最後になりますが、私も南房総エリアに住んでいるので、今回の館山市での過疎化に対する取り組みや地域の活性化についての現状を聞き、自分の住んでいる地域や地元の企業がどのような活動をしているのか改めて意識してみようと思いました。

マイクロツーリズム促進につき、コースは地域特有の資源を巡るとのこと

マイクロツーリズム促進につき、コースは地域特有の資源を巡るとのこと

観光学部卒業生 丸山 ケン太

私は、学生の頃に、南房総市の観光協会でアルバイトをしていました。その際に、業務の一つとして高速バスのチケット手配や発券を経験しました。その時のバスがジェイアールバス関東の房総なのはな号でした。
その経験もあって、ジェイアールバス関東の活動を知りたいと思い、ゼミ活動の調査の際には、西岬モビリティプロジェクトの見学に同行しました。
そのこともあり、今回お話くださったジェイアールバス関東館山支店の竜崎支店長のお話は一度お聞きしたことがありました。その際に、グリスロの体験乗車もさせて頂きました。その時のもっとも印象に残ったことは、「本当に、静かな乗り物だな…」と感じたことです。また、小型だったので、こうした静かな動きと相まって、古くからある住宅地の中にある「狭い道を通るのには適しているな」と感じました。そう考えると、館山市だけではなく、房総半島の漁村の景観にあっている乗り物だとも考えます。

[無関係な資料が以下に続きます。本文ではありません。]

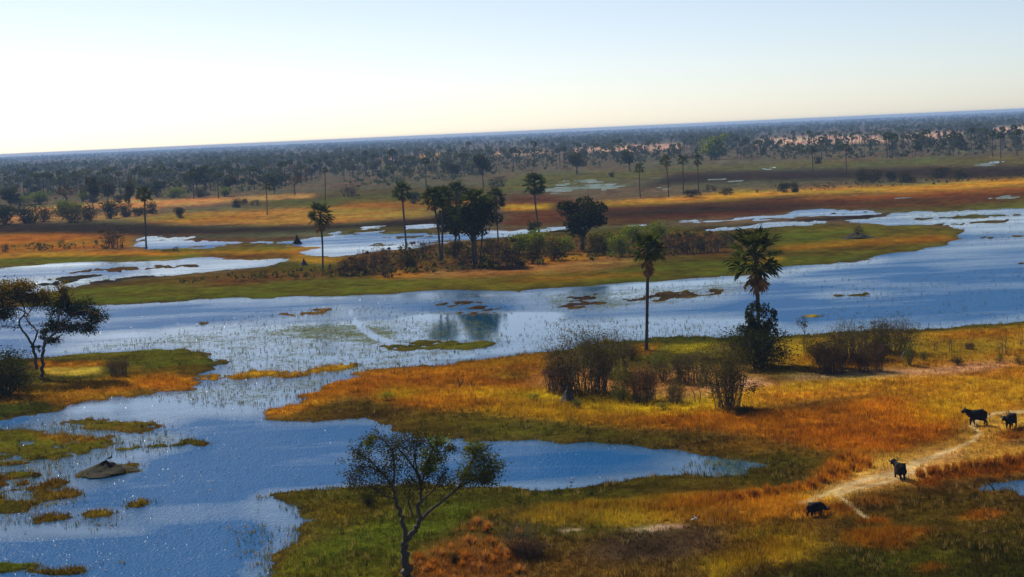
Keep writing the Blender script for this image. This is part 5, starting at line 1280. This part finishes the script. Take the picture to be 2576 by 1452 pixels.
for me in TR_: me.materials.append(MAT['rust_tussock'])
i = 0
TP = [(1062,1440),(1088,1428),(1112,1410),(1128,1446),(1160,1432),(1186,1400),(1204,1438),(1222,1412),(1244,1392),(1252,1432),(1276,1408),(1300,1418),(1318,1404),(1098,1456),(1170,1458),(1232,1460),(1205,1362),(1222,1350),(1140,1398),(1080,1470),(1148,1475),(1290,1448)]
for bx, by in TP:
    for q in range(3):
        x, y = bx + random.gauss(0, 17), by + random.gauss(0, 9)
        P = at(x, y); P.z = ground_z(P.x, P.y); k = random.choice((0.45, 0.6, 0.8, 1.0, 1.25)) * random.uniform(0.85, 1.1)
        o = obj('grass_tussock', (TM + TR_)[i % 5]); i += 1; o.location = P; o.scale = (k * random.uniform(1.1, 1.7), k * random.uniform(1.1, 1.7), k * random.uniform(0.6, 1.0)); o.rotation_euler = (0, 0, random.uniform(0, 6.28))
        far_ = y < 1385
        tag(o, 'fluffy orange grass tussock, ' + ('on the slope above the foreground tussock patch' if far_ else 'in the patch right of the gnarled tree trunk' if x < 1170 else 'in the patch below the sparse thorn shrub'), 'grass tussock', 'upper orange tussocks' if far_ else 'orange tussocks by the trunk' if x < 1170 else 'orange tussocks below the thorn shrub')
ridge = []
for line in ([(2000,1246),(2030,1238),(2060,1226),(2080,1212),(2096,1194),(2112,1202),(2108,1172),(2140,1166),(2160,1178),(2150,1196),(2125,1208),(2175,1186)], [(2284,1230),(2310,1218),(2340,1208),(2370,1212),(2390,1200),(2430,1196),(2470,1190),(2500,1186),(2540,1180),(2570,1176)], [(1975,1252),(1940,1256),(1900,1262),(1860,1264),(1820,1270)]):
    ridge += [(line[0], q) for q in line]
for ln_, (bx, by) in ridge:
    for q in range(2):
        x, y = bx + random.uniform(-14, 14), by + random.uniform(-4, 4)
        P = at(x, y); P.z = ground_z(P.x, P.y)
        if P.z < 0.02 or abs(x - 2268) < 38 and abs(y - 1206) < 26: continue
        k = random.uniform(0.9, 1.35)
        o = obj('grass_tussock', TR_[i % 2]); i += 1; o.location = P; o.scale = (k * 1.2, k * 1.2, k * 0.85); o.rotation_euler = (0, 0, random.uniform(0, 6.28))
        w_ = {2000: 'on the left rim of the pale trail ground', 2284: 'on the right rim of the trail, above the small pool', 1975: 'in the line left of the grazing buffalo'}[ln_[0]]
        tag(o, 'rust orange grass tussock ' + w_, 'grass tussock', 'rust tussocks ' + w_)

# ------------------------------------------------------------------ buffaloes
def buffalo(bx, by, heading, head, label, seed, gait=0.0, scale=1.0, tall=1.0):
    """heading: direction the animal faces, radians from +X; head: (length, rise, turn) of neck and head"""
    P = at(bx, by); P.z = ground_z(P.x, P.y); P = at(bx, by, P.z)
    root = empty('buffalo', P); tag(root, label, 'buffalo', 'buffaloes by the sandy trail'); root.rotation_euler = (0, 0, heading); root.scale = (scale, scale, scale * tall)
    rise, turn = head
    V = []; E = []; R = []
    def v(co, r, par=None):
        V.append(co); R.append((r[0] * 1.1, r[1] * 1.12) if isinstance(r, tuple) else (r * 1.25, r * 1.25))
        if par is not None: E.append((par, len(V) - 1))
        return len(V) - 1
    mid = v((-0.1, 0, 1.02), (0.44, 0.50))
    hip = v((-0.70, 0, 1.10), (0.38, 0.42), mid); rump = v((-1.02, 0, 1.08), (0.27, 0.32), hip)
    chest = v((0.42, 0, 1.03), (0.43, 0.50), mid); sh = v((0.72, 0, 1.13), (0.36, 0.44), chest)
    ct, st = math.cos(turn), math.sin(turn)
    def hd(d, z): return (0.72 + d * ct, d * st, z)
    neck = v(hd(0.40, 1.13 + rise * 0.45), (0.24, 0.30), sh)
    skull = v(hd(0.66, 1.15 + rise * 0.85), (0.19, 0.21), neck)
    face = v(hd(0.90, 1.02 + rise * 0.85), (0.14, 0.16), skull)
    muz = v(hd(1.08, 0.88 + rise * 0.85), (0.12, 0.12), face)
    for s, ph in ((1, gait), (-1, -gait)):
        a = v((0.62 + ph * 0.1, 0.24 * s, 0.72), 0.17, chest); b = v((0.62 + ph * 0.35, 0.24 * s, 0.40), 0.095, a); c = v((0.60 + ph * 0.55, 0.24 * s, 0.10), 0.075, b); v((0.64 + ph * 0.6, 0.24 * s, 0.04), 0.09, c)
        a = v((-0.78 - ph * 0.1, 0.23 * s, 0.80), 0.23, hip); b = v((-0.72 - ph * 0.25, 0.23 * s, 0.58), 0.14, a); c = v((-0.92 - ph * 0.4, 0.23 * s, 0.40), 0.085, b); d = v((-0.86 - ph * 0.6, 0.23 * s, 0.10), 0.07, c); v((-0.82 - ph * 0.62, 0.23 * s, 0.04), 0.088, d)
    me = bpy.data.meshes.new('body'); me.from_pydata(V, E, [])
    o = obj('body', me, MAT['hide'], root)
    mod = o.modifiers.new('Skin', 'SKIN'); mod.use_smooth_shade = True
    sk = me.skin_vertices[0].data
    for i_, r in enumerate(R): sk[i_].radius = r; sk[i_].use_root = (i_ == 0)
    sb = o.modifiers.new('Sub', 'SUBSURF'); sb.levels = sb.render_levels = 2
    hs = np.array(V[skull]); fx = np.array([ct, st, 0]); sx = np.array([-st, ct, 0]); up = np.array([0, 0, 1.0])
    for s in (1, -1):
        m = MB(); q = hs + up * 0.17 + fx * 0.02
        m.tube(curve_pts([q + sx * s * 0.02, q + sx * s * 0.22 - up * 0.02, q + sx * s * 0.42 - up * 0.12, q + sx * s * 0.56 + up * 0.02, q + sx * s * 0.50 + up * 0.20], 4), np.linspace(0.115, 0.02, 17), 7)
        obj('horn', m.mesh('horn', True), MAT['horn'], root)
        m = MB(); q = hs + sx * s * 0.17 - up * 0.02 - fx * 0.05
        m.tube(np.array([q, q + sx * s * 0.14 - up * 0.07, q + sx * s * 0.24 - up * 0.17]), [0.05, 0.075, 0.02], 5)
        obj('ear', m.mesh('ear', True), MAT['hide'], root)
    m = MB(); m.tube(curve_pts([(-1.25, 0, 1.2), (-1.36, 0.02, 0.95), (-1.36, 0.03, 0.6), (-1.34, 0.03, 0.45)], 3), np.concatenate([np.linspace(0.05, 0.025, 7), [0.07, 0.06, 0.02]]), 5)
    obj('tail', m.mesh('tail', True), MAT['hide'], root)
    return root
buffalo(2460, 1070, math.radians(154), (0.42, 0.1), 'black buffalo with head raised, left one of the upper pair on the right', 1, 0.35, 0.98, 1.12)
buffalo(2543, 1078, math.radians(228), (0.22, -0.2), 'black buffalo facing the camera at an angle near the right edge', 2, 0.1, 0.9, 1.1)
buffalo(2264, 1205, math.radians(95), (0.42, 0.35), 'black buffalo walking away along the pale trail, horns spread', 3, 0.3, 0.92, 1.05)
buffalo(2052, 1297, math.radians(38), (-0.55, -0.3), 'black buffalo grazing head down in dry grass below the trail', 4, 0.15, 0.84, 0.86)

for q in range(14):
    x, y = 2052 + random.uniform(-34, 34), 1301 + random.uniform(-1, 6)
    P = at(x, y); P.z = ground_z(P.x, P.y); k = random.uniform(0.45, 0.7)
    o = obj('grass_tussock', TR_[q % 2]); o.location = P; o.scale = (k * 1.3, k * 1.3, k * 0.8); o.rotation_euler = (0, 0, random.uniform(0, 6.28))
    tag(o, 'low rust grass tussock around the legs of the grazing buffalo', 'grass tussock', 'tussocks around the grazing buffalo')

# ------------------------------------------------------------------ birds
def bird(bx, by, size, heading, mat, label, zoff=0.0, tall=0.6):
    P = at(bx, by); z = max(ground_z(P.x, P.y), 0); P = at(bx, by, z + zoff)
    root = empty('bird', P); tag(root, label, 'bird'); root.rotation_euler = (0, 0, heading); root.scale = (size,) * 3
    m = MB()
    leg = tall * 0.35
    pts = curve_pts([(-0.42, 0, leg + 0.10), (-0.25, 0, leg + 0.16), (0, 0, leg + 0.2), (0.18, 0, leg + 0.28), (0.24, 0, leg + 0.45), (0.22, 0, leg + 0.60), (0.30, 0, leg + 0.66)], 3)
    t = np.linspace(0, 1, len(pts))
    m.tube(pts, np.interp(t, [0, .15, .35, .5, .65, .85, .95, 1], [.02, .09, .15, .12, .05, .035, .06, .03]), 8)
    obj('body', m.mesh('body', True), MAT[mat], root)
    m = MB(); m.tube(np.array([(0.32, 0, leg + 0.665), (0.46, 0, leg + 0.63)]), [0.022, 0.006], 5); obj('beak', m.mesh('beak'), MAT['bill'], root)
    for s in (1, -1):
        m = MB(); m.tube(np.array([(0, 0.05 * s, leg + 0.1), (0.02, 0.05 * s, leg * 0.5), (0, 0.05 * s, -0.03)]), [0.022, 0.014, 0.014], 4); obj('leg', m.mesh('leg'), MAT['dark_feather'], root)
        m = MB(); m.tube(np.array([(0.12, 0.11 * s, leg + 0.24), (-0.1, 0.13 * s, leg + 0.2), (-0.4, 0.06 * s, leg + 0.1)]), [0.05, 0.09, 0.02], 5); obj('wing', m.mesh('wing', True), MAT[mat], root)
    return root
bird(1744, 1312, 0.5, 0.4, 'white_feather', 'white egret standing in the dry grass, left of a pair')
bird(1750, 1309, 0.5, 2.6, 'white_feather', 'white egret standing in the dry grass, right of a pair')
bird(277, 1160, 0.9, 0.3, 'dark_feather', 'dark bird perched on top of the earth islet in the pond', zoff=0.58)
bird(1440, 1206, 0.36, 0.2, 'white_feather', 'white wading bird in the narrow arm of the near pond')
bird(1437, 1218, 0.42, 2.9, 'dark_feather', 'dark wading bird at the lower edge of the pond arm')

# ------------------------------------------------------------------ air
def haze():
    x0, x1, y0, y1, z0, z1 = -38000, 38000, -600, 26000, -2.0, H + 3.0
    V = [(x, y, z) for z in (z0, z1) for y in (y0, y1) for x in (x0, x1)]
    F = [(0, 2, 3, 1), (4, 5, 7, 6), (0, 1, 5, 4), (2, 6, 7, 3), (0, 4, 6, 2), (1, 3, 7, 5)]
    m, n, l, out = new_mat('warm season haze')
    v = n.new('ShaderNodeVolumePrincipled')
    v.inputs['Color'].default_value = HAZE_COLOR; v.inputs['Density'].default_value = HAZE_DENSITY
    l.new(v.outputs[0], out.inputs['Volume'])
    tag(obj('haze', mesh_from('haze', V, F), m), 'pale blue haze thickening toward the horizon', 'haze', kind='stuff')
haze()
print('objects', len(S.objects), 'tris', sum(len(o.data.polygons) for o in S.objects if o.type == 'MESH' and o.data.users == 1))
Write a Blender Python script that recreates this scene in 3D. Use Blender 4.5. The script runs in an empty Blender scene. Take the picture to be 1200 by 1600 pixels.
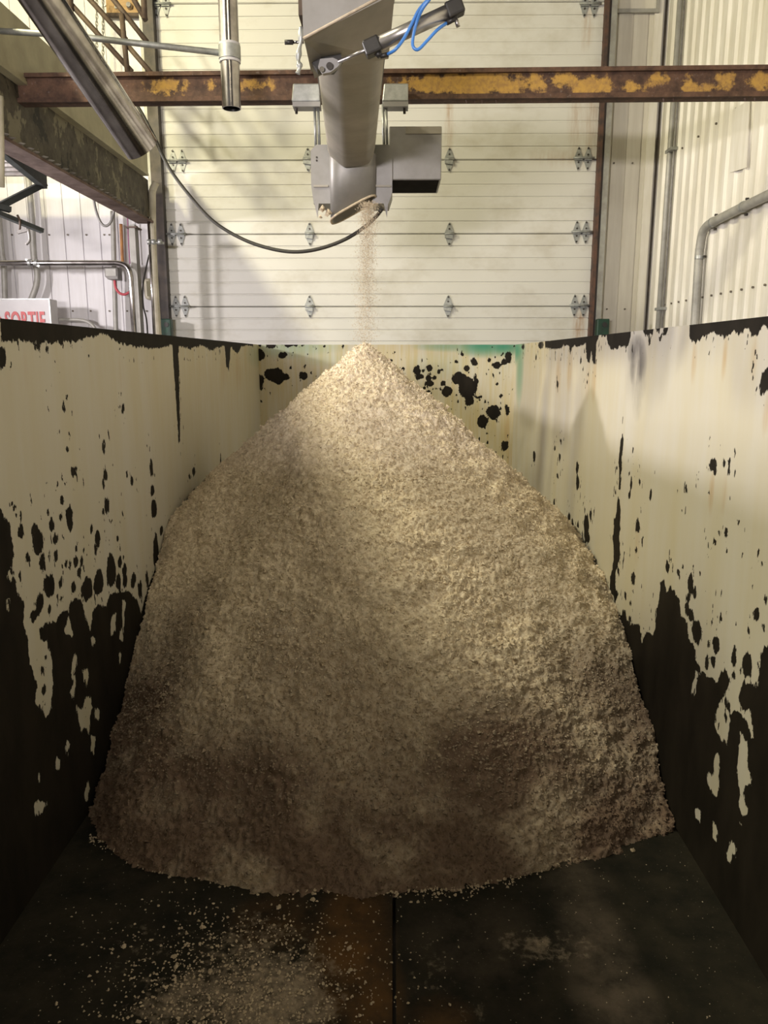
import bpy, math, random
import numpy as np
from mathutils import Vector, Matrix

random.seed(7)
rng = np.random.default_rng(11)
scene = bpy.context.scene
C = scene.collection

# ------------------------------------------------------------------ camera
F_PX = 1202.0
PITCH = math.atan(240.0 / F_PX)
YAW = math.atan(14.0 / F_PX)
CAM_H = 1.69
cam = bpy.data.cameras.new('camera')
cam.sensor_fit = 'VERTICAL'
cam.sensor_height = 36.0
cam.lens = 36.0 * F_PX / 1600.0
cam.clip_start = 0.05
cam_o = bpy.data.objects.new('camera', cam)
cam_o.location = (0, 0, CAM_H)
cam_o.rotation_euler = (math.pi / 2 - PITCH, 0, YAW)
C.objects.link(cam_o)
scene.camera = cam_o

# ------------------------------------------------------------------ world, lamps, exposure
scene.view_settings.view_transform = 'Standard'
scene.view_settings.look = 'None'
scene.view_settings.gamma = 1.0
scene.view_settings.use_curve_mapping = False
scene.view_settings.exposure = -0.03
w = bpy.data.worlds.new('dim_hall')
scene.world = w
w.use_nodes = True
w.node_tree.nodes['Background'].inputs[0].default_value = (1.0, 0.93, 0.80, 1)
w.node_tree.nodes['Background'].inputs[1].default_value = 0.024


def lamp(name, loc, energy, color, radius):
    l = bpy.data.lights.new(name, 'POINT')
    l.energy = energy
    l.color = color
    l.shadow_soft_size = radius
    o = bpy.data.objects.new(name, l)
    o.location = loc
    C.objects.link(o)
    return o


lamp('lamp_above_platform', (-3.35, 4.05, 5.18), 430, (1.0, 0.91, 0.54), 0.13)   # yellowish, above the platform
lamp('fill_above_platform', (-3.35, 1.5, 5.18), 600, (1.0, 0.92, 0.68), 0.13)   # added second lamp, brightens the heap front and right wall
lamp('hall_fill', (-0.3, -1.2, 5.5), 120, (1.0, 0.87, 0.62), 0.4)                  # added ceiling fill above the camera, lifts the heap front
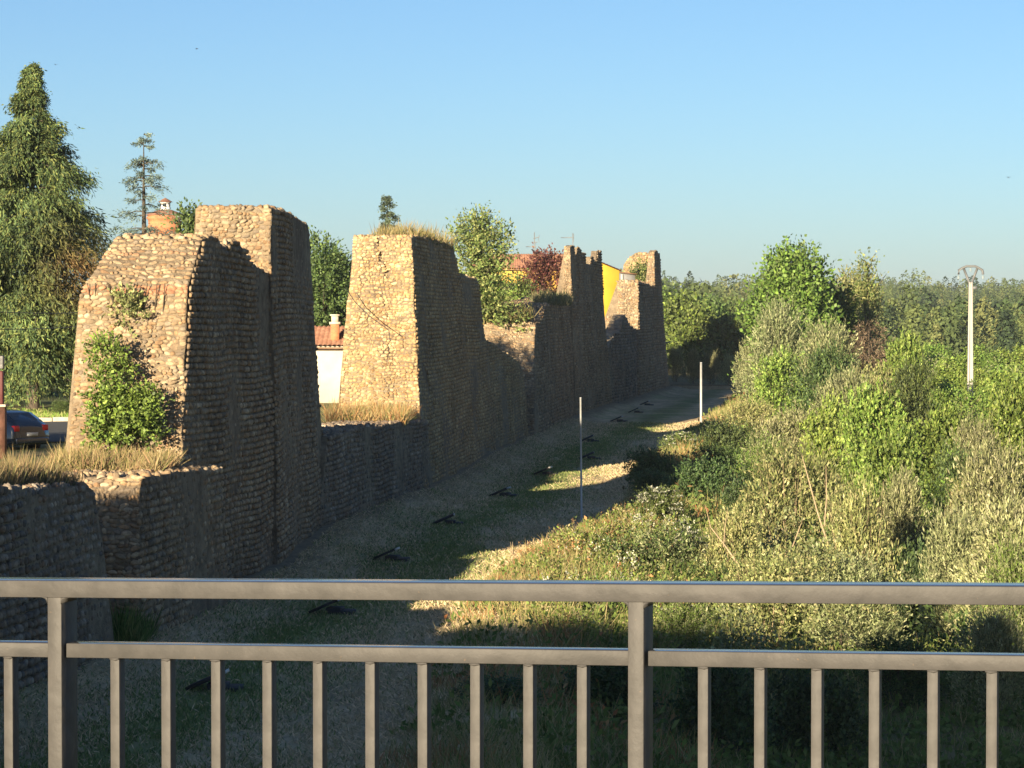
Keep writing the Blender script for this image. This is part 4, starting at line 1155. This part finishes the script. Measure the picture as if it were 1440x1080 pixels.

ただし、実証実験だったとはいえ、「実際に運営するまでは大変な道のりだったのではないのか?」と聞いていて思いました。結果として、新しいモビリティとして「グリスロを導入することが決定しても、継続的に運用していく予算がない」ということで、現在は運用していないということでした。ただ、いつかまた再運行してもらえるといいなと思います。

ちなみに、ここまで早いスピードで社会実装のための実証実験が行えたことは素晴らしいなと思います。現在、まちづくり系の会社で働いていて、実証実験が動き出すまでの時間が、非常に悩ましいところだと感じたからです。そうした点では、今回のお話は、これからの日本の地方都市の構図を変えてくれる可能性を秘めている貴重なお話だと思いました。